Darauf hat das Bundesarbeitsgericht (BAG) mit Urteil vom 29.04.2015 – 9 AZR 108/14 – in einem Fall hingewiesen,

  • in dem der Beklagte, ein gemeinnütziger Verein mit dem Zweck der Förderung der qualifizierten Berufsausbildung, der dazu Berufsausbildungsverträge abschließt, von einem Auszubildenden zum Maschinen- und Anlageführer verklagt worden war,
  • weil er während des Ausbildungsverhältnisses nur ca. 55 vH der Ausbildungsvergütung nach den Tarifverträgen für die Metall- und Elektroindustrie in Bayern erhalten hatte.
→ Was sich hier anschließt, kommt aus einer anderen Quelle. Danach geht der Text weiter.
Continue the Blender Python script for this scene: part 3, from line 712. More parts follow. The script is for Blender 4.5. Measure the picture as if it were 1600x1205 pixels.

Die Klage des Auszubildenden hatte Erfolg, weil, wie der BAG entschied, die von dem Beklagten gezahlte Ausbildungsvergütung, die auch eine Entlohnung der geleisteten Arbeit darstellt, unangemessen war und besondere Umstände, die geeignet sein könnten, trotz des Unterschreitens der tariflichen Ausbildungssätze um fast 50 vH die Vermutung der Unangemessenheit der vom Beklagten gezahlten Ausbildungsvergütung zu widerlegen, weder feststellbar, noch dargetan waren.

Das hat die Pressestelle des Bundesarbeitsgerichts am 29.04.2015 – Nr. 28/15 – mitgeteilt.

 

Keine Kündigung wegen Geltendmachung des Mindestlohnes.

Die Kündigung eines Arbeitsverhältnisses ist unwirksam, wenn sie von dem Arbeitgeber als Reaktion auf eine Geltendmachung des gesetzlichen Mindestlohnes ausgesprochen wurde.

Das hat das Arbeitsgericht (ArbG) Berlin mit Urteil vom 17.04.2015 – 28 Ca 2405/15 – in einem Fall entschieden, 

  • in dem einem als Hausmeister beschäftigten Arbeitnehmer, mit einer regelmäßigen wöchentlichen Arbeitszeit von 14 Stunden bei einer Vergütung von monatlich 315,00 EUR, was einem Stundenlohn von 5,19 EUR entspricht,

gekündigt worden war,

  • nachdem er von seinem Arbeitgeber den gesetzlichen Mindestlohn von 8,50 EUR gefordert und das ihm daraufhin vom Arbeitgeber gemachte Angebot auf Änderung seiner Arbeitsbedingungen, nämlich Herabsetzung der Arbeitszeit auf monatlich 32 Stunden bei einer Monatsvergütung von 325,00 (Stundenlohn 10,15 EUR), abgelehnt hatte.

Das ArbG Berlin hat diese Kündigung als eine nach § 612 a Bürgerliches Gesetzbuch (BGB) verbotene Maßregelung angesehen. Der Arbeitgeber habe das Arbeitsverhältnis gekündigt, weil der Arbeitnehmer in zulässiger Weise den gesetzlichen Mindestlohn gefordert habe; eine derartige Kündigung sei unwirksam.

Das hat die Pressestelle des Arbeitsgerichts Berlin am 29.04.2015 – Nr. 11/15 – mitgeteilt.